A 3 °C min⁻¹ temperature gradient was found to be the optimal compromise between peak width, resolution and run time. At this rate, the typical peak width was 10 s in the first dimension. Thus, using a modulation period of 3 s allowed us to obtain the recommended minimum of three modulations per peak (Murphy, Schure & Foley, 1998). Due to instrumental complexity and long run times, retention time shifts are commonly observed both in inter-sample and inter-batch runs. Deuterated PAH standards were used to monitor retention times over time. The ¹D/²D retention time variability is presented in Table 1. Both ¹D and ²D were shown to be stable over the whole analyses run, covering 27 seven injections (nine samples with three extraction replicates) and 7 days.

Non-target screening and compound identification

Approximately 1,500 compounds were detected in each sample. A data processing workflow was implemented to sort, organize and score the data. A schematic representation is presented in Fig. 4. The associated files are available as Supplemental Information. The detected features were matched against the NIST EI Mass Spectral Library (2017; NIST v17, Software Version: 2.3). All compounds with a match factor below 700 were removed. To increase the annotation confidence, two additional factors were included; retention index (Kovats) and the presence of the molecular ion. To quantify the identification confidence the following scoring rules were implemented:

1. A match factor above 800 gives a score of 10 points.

2. A match factor between 700 and 800 gives a score of 5 points.

3. A retention index match within 50 units gives a score of 5 points.

4. The detection of the molecular ion within 20 ppm mass accuracy gives a score of 5 points.

A total score of above 10 was (i.e. match factor of a minimum of 700 and either a retention index and or molecular ion match) was classified as a probable match, whereas a total score below 10 was classified as a tentatively identified structure (Schymanski et al., 2014). To reduce experimental errors, only features that were present in all three replicates were included in the final table of compounds. Furthermore, all duplicate compounds were removed. This is a crude step that inherently removes, for example, isomeric species which would not be differentiated using automatic library search. However, for our purpose the identification of isomers is not an inherent goal. The aim of the study was to identify the presence of broad compound-class types and dominant species. The correct identification of isomeric species or species with highly similar fragmentation patterns requires manual intervention and is beyond the scope of this study.

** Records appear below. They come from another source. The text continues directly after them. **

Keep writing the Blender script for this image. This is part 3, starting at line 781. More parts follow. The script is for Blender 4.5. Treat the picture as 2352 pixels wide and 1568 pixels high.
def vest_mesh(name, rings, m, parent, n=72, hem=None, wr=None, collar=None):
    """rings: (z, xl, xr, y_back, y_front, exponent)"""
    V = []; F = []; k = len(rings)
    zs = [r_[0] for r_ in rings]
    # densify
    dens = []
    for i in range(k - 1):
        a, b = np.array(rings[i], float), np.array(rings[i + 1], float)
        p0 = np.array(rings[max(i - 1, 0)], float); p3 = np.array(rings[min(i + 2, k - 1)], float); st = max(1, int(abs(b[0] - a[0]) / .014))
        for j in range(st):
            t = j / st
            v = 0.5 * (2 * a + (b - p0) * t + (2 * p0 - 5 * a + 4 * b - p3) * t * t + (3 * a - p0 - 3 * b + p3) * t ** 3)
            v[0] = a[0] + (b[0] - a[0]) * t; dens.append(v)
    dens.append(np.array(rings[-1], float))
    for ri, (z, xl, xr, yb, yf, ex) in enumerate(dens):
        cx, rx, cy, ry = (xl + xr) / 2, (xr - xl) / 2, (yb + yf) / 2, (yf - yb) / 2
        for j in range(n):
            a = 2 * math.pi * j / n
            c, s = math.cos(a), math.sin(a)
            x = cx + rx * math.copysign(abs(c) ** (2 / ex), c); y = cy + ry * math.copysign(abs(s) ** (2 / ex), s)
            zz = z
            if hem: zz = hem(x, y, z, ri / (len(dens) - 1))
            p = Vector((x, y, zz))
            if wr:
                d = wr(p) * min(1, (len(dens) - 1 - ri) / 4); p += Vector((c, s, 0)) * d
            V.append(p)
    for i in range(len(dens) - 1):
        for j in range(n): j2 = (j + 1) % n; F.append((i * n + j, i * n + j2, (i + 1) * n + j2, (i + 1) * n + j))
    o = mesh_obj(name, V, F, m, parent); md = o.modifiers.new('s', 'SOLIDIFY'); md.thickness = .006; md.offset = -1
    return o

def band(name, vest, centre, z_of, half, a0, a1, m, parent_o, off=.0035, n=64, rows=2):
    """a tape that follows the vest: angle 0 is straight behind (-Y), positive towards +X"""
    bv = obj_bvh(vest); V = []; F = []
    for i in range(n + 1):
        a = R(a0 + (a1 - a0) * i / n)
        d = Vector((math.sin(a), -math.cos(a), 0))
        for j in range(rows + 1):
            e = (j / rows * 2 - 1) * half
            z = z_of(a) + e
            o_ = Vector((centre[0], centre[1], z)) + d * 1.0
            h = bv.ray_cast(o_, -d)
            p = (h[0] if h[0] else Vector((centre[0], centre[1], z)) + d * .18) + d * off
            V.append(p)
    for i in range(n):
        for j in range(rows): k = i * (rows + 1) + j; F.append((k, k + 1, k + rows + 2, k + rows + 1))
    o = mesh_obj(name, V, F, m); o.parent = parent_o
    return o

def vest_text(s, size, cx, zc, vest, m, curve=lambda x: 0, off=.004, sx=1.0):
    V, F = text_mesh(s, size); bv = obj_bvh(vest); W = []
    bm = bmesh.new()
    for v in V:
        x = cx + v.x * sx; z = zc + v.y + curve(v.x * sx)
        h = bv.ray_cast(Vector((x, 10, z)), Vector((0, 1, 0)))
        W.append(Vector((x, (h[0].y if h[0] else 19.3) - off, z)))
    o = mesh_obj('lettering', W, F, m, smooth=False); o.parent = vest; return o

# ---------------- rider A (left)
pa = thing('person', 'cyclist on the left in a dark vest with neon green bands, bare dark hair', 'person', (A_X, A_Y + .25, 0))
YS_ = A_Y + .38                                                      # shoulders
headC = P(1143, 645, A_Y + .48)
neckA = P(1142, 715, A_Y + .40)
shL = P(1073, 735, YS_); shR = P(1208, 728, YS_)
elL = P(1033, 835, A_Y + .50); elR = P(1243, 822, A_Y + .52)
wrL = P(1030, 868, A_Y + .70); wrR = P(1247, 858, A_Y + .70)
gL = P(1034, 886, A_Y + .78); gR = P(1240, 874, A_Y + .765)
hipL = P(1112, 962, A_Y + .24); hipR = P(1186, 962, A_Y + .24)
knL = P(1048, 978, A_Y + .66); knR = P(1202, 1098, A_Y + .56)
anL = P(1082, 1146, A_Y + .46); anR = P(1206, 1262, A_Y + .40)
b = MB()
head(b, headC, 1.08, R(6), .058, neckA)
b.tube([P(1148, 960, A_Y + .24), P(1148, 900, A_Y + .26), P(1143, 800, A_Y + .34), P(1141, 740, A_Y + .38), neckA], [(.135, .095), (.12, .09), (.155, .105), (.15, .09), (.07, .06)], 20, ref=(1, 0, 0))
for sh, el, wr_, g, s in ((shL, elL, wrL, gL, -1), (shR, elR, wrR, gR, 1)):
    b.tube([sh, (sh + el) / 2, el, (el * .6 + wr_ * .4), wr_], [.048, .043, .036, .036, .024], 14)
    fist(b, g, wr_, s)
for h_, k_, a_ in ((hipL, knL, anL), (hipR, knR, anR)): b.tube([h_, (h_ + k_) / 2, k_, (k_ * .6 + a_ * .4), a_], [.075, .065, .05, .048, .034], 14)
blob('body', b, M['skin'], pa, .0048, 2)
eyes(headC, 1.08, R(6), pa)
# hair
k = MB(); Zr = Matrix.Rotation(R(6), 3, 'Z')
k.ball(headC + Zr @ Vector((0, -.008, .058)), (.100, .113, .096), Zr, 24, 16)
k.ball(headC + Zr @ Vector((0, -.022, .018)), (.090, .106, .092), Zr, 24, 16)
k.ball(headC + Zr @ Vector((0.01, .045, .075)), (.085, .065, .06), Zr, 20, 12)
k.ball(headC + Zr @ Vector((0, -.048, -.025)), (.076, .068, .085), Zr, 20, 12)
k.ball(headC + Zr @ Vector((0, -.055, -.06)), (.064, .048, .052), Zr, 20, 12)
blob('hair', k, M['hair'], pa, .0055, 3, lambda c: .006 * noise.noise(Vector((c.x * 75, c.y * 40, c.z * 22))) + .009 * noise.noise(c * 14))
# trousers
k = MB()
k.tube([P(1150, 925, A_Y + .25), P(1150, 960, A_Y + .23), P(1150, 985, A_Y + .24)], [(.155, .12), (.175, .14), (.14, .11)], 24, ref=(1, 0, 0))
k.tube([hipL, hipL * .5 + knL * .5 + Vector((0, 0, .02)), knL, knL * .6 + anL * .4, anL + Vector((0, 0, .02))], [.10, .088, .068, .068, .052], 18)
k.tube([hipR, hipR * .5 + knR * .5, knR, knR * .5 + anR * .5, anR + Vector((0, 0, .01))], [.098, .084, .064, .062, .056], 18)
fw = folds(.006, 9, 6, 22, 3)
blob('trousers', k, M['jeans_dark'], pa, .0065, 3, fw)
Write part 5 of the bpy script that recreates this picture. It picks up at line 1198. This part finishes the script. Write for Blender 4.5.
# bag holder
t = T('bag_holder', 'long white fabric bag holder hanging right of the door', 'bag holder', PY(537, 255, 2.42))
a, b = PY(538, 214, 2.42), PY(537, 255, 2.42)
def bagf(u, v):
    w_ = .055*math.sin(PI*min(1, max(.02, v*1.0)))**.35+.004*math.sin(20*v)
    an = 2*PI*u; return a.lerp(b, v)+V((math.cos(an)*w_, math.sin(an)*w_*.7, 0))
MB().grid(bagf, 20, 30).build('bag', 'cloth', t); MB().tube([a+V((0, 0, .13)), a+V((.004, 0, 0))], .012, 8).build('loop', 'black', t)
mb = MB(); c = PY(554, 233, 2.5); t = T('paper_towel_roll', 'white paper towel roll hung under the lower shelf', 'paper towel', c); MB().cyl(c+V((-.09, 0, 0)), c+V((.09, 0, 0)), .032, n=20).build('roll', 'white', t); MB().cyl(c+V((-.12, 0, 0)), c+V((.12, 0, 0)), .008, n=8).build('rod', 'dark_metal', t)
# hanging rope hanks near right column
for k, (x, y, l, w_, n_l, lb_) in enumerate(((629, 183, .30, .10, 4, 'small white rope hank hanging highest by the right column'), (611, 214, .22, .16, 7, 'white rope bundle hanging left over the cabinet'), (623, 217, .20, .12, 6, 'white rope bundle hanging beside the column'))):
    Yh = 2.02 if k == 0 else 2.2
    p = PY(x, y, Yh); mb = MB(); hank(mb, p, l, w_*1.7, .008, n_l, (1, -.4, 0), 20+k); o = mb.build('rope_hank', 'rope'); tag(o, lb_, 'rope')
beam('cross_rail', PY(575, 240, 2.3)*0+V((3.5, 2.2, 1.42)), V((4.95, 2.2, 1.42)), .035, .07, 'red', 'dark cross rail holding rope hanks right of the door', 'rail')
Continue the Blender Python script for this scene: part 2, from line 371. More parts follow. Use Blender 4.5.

The workflow reduced the number of features from approximately (1) 1,500 detected to (2) 200 library hits with match factor > 700, to (3) 50–70 when with duplicates based on name were removed. Ultimately, the merging of inter-sample features resulted in 120 unique hits across all samples. Of those, 42 had the maximum score of 20 (i.e. match factor > 800, molecular ion detected and retention index within 50 units). Near all (87%) identified compounds are oxygen-containing, with amines, sulfides and hydrocarbons being the remaining constituents. Only 15 compounds (after removal of internal standards and background species) were present in all samples (Table 2).